High Court Judge Yew Jen Kie said that Sabah Governor Tun Juhar Mahiruddin was within his discretionary powers to swear in Shafie as chief minister, when several assemblymen defected to support Shafie just two days after Musa was sworn in upon Barisan Nasional (BN) winning the state in the May 9 general election .

“For all the reasons I mentioned, I dismiss both originating summons,” she said.

She also awarded costs to Juhar and Shafie, amounting to RM45,000 to be divided equally between them.

In delivering her two-hour judgement, Justice Yew earlier said that there were two issues to be determined — whether Juhar was within his powers to decide the loss of majority, and whether the swearing-in of Shafie was void or unconstitutional.

She said she had to decide whether Musa had lost the support of the majority of assemblymen, and whether a vote of no confidence in a state assembly sitting was the only way to determine a loss of majority.

Another point was whether subsequently extraneous evidence could be used to determine loss of majority, and finally whether the chief minister’s refusal to resign was still deemed to be vacating the position.

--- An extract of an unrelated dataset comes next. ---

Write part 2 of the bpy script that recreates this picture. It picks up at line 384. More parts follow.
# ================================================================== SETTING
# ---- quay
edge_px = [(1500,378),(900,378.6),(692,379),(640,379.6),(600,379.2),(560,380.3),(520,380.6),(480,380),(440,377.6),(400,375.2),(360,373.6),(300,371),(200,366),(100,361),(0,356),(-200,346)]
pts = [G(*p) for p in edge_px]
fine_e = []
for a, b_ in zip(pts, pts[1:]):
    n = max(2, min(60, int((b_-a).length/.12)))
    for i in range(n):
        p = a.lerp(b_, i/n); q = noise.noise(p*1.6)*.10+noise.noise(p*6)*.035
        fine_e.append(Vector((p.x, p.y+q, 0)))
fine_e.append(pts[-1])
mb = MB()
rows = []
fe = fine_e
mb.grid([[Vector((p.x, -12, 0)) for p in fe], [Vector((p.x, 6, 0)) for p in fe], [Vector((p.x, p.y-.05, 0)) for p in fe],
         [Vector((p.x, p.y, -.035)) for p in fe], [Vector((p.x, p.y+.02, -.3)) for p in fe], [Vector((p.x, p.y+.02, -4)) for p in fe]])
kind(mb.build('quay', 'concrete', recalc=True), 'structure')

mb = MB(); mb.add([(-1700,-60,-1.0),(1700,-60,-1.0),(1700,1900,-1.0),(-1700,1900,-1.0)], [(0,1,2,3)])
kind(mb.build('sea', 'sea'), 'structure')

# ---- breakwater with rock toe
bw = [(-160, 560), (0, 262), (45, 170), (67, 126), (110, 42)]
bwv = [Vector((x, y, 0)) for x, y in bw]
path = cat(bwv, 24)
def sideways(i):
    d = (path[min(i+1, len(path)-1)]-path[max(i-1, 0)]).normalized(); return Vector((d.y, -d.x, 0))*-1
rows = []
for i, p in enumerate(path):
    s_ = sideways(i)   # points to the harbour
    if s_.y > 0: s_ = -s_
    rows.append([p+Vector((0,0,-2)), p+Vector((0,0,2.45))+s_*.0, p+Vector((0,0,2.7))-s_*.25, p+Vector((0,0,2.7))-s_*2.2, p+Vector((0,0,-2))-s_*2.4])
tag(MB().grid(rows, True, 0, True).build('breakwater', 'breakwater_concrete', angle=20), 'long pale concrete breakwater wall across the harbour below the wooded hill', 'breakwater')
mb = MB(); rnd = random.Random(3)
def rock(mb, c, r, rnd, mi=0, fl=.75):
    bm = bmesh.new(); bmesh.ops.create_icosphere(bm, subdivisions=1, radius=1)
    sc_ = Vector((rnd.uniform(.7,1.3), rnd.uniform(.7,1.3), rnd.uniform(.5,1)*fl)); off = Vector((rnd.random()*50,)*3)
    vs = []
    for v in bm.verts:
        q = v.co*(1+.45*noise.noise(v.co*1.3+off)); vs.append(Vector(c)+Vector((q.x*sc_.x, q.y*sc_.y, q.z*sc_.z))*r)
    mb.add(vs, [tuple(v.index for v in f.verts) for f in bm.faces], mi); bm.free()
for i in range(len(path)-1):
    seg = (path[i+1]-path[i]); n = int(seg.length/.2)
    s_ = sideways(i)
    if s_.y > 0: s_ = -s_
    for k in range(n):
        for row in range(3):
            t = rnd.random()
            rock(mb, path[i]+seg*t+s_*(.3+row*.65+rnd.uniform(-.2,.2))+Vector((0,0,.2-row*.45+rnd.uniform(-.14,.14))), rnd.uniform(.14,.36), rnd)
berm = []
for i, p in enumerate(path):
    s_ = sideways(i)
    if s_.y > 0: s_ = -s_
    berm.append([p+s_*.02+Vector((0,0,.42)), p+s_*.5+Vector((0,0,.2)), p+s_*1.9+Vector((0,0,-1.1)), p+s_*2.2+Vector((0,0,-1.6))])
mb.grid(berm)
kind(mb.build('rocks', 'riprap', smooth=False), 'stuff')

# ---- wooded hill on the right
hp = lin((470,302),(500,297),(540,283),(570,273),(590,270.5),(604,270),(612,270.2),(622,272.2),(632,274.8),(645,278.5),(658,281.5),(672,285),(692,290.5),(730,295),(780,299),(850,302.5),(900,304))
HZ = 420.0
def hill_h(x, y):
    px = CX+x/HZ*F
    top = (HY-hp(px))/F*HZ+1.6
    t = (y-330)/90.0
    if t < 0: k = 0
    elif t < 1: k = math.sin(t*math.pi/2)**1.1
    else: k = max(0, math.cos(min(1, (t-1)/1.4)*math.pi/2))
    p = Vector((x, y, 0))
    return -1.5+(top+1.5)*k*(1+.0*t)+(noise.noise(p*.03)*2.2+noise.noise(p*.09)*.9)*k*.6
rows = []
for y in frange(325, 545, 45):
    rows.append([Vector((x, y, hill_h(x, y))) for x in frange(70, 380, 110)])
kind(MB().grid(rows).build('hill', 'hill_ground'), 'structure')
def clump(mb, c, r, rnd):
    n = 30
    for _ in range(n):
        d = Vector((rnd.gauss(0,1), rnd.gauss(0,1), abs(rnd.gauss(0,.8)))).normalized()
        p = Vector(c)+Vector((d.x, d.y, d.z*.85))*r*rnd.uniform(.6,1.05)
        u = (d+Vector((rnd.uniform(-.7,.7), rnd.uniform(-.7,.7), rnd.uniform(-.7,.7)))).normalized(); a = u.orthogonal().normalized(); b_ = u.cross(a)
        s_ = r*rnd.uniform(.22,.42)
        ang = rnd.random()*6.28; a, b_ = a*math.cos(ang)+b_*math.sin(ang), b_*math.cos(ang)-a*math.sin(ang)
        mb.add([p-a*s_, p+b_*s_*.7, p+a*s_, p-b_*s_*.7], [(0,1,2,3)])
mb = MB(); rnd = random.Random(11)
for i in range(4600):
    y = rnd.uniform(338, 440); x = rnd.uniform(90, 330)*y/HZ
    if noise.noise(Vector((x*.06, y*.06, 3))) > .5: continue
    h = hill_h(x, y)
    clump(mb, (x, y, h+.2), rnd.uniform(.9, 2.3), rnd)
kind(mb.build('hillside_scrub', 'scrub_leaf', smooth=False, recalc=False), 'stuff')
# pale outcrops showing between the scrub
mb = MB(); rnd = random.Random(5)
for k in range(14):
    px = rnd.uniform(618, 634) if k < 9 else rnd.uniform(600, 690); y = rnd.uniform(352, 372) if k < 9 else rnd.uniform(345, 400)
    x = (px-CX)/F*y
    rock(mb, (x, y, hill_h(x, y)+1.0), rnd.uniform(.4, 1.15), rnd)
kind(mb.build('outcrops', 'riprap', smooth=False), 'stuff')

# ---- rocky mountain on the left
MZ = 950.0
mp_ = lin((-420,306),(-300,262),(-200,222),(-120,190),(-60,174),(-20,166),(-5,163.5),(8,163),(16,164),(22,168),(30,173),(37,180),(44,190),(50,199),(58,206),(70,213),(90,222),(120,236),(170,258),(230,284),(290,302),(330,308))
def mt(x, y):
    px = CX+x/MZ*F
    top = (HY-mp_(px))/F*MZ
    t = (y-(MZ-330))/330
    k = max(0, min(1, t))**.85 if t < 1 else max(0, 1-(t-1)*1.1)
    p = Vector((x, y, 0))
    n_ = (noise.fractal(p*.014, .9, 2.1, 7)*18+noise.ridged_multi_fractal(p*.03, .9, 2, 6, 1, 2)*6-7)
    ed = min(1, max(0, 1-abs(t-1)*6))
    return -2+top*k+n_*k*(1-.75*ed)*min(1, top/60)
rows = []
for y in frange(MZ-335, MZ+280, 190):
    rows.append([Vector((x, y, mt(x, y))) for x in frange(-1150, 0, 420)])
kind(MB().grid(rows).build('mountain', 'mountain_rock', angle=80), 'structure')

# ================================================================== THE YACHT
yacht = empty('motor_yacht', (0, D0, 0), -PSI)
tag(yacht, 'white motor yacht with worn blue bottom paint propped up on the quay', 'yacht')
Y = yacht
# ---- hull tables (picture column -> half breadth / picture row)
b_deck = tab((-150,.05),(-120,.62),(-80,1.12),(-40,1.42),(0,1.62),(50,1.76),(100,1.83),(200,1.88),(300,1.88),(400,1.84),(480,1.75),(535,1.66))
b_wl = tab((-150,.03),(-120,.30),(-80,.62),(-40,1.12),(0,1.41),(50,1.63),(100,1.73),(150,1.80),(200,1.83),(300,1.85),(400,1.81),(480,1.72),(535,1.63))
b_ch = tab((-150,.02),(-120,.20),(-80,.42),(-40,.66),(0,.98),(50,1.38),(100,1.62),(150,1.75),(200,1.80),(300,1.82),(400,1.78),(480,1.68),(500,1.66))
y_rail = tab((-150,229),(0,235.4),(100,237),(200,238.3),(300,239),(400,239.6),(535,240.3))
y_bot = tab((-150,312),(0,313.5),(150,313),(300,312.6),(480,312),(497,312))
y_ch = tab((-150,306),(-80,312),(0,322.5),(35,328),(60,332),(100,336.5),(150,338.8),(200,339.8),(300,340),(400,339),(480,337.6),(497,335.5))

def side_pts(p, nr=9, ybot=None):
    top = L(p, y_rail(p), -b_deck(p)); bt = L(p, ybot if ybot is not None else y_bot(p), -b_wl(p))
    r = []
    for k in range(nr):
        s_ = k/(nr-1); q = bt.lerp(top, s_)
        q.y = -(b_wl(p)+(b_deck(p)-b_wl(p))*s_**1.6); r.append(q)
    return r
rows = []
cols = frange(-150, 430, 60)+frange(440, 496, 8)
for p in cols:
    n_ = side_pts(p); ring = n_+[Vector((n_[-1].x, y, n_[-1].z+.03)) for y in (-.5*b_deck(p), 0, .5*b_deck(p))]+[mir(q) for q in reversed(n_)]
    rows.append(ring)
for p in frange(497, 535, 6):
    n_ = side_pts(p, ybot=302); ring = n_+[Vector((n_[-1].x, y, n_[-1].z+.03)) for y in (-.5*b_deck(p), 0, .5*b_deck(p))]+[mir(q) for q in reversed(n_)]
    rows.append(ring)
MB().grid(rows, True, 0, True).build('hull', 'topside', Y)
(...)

In all considerations, she ruled in Shafie’s favour, having determined the statutory declarations by the six defecting BN assemblymen as sufficient extraneous evidence to prove a shift in majority for Shafie.

Citing the Perak constitutional crisis case in 2009, she said that although Sabah does not have a constitutional monarch, the case was still applicable in several instances such as to gather evidence from other reliable sources.

“I find that there were extraneous sources that could be relied on to determine the majority support, and the first defendant can reasonably rely on the six statutory declarations to determine the loss of majority,” she said.

Yew also said that the failure of the head of state to allow Musa to swear-in six nominated assemblymen on May 11 was of no merit in the argument as they were not to be taken into account when deciding the majority.

She also agreed with the defence, who used Article 7(1) of the Sabah Constitution, that once the sitting chief minister loses the majority, he is deemed to have vacated the office along with the Cabinet, despite not having resigned.

“It is clear that when the Cabinet was vacated, it paved the way for a new chief minister to be sworn-in,” she said, adding that it would otherwise lead to a “preposterous” situation of having two sitting chief ministers.

She contended that Juhar’s swearing in of Shafie on May 12 was within the Sabah Constitution.